How Nearbase compares to AWS RDS on price, latency, and data residency for teams building in Asia and the Middle East.

A large AWS data center building, representing AWS RDS compared with Nearbase

AWS RDS is the default many teams reach for. It works, it is everywhere, and it is familiar. But if your users are in Asia or the Middle East, the default is often the wrong call on two fronts: cost and latency.

Cost

RDS pricing stacks up quickly. Beyond the instance itself you pay for provisioned IOPS, storage, backups, and cross-AZ data transfer, and the bill rarely matches the sticker price you started with.

Nearbase is designed to cost significantly less than major RDS providers for comparable workloads. Pricing is flat and transparent: you pay what you see, with no per-IOPS surprises. Check the current rates on the pricing page.

Latency

RDS coverage in Asia is thin. Many teams end up serving users in Jakarta, Manila, or Bangkok from a Singapore or Tokyo region, adding round-trip latency on every query.

Nearbase runs in local data centers across Asia, the Middle East, and North America, with sub-10ms latency to users in every major Asian population center. Deploy in the city closest to your users instead of the nearest available region.

Data residency

With RDS you have to architect carefully to keep data in-country. With Nearbase, when you pick a region, your data stays there, which makes meeting in-country data-residency requirements straightforward.

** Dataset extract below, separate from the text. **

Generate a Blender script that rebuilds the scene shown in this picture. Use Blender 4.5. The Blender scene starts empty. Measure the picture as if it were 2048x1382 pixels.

When RDS still makes sense

If your users and team are entirely inside a major AWS region in the US or Europe, and you are already deep in the AWS ecosystem, RDS is a reasonable choice. If it isn’t the right fit, it isn’t your only option. Check out managed Postgres alternatives to RDS side by side. Nearbase is built for the case AWS serves least well: teams who need Postgres close to users in Asia and the Middle East, without the ops or the bill.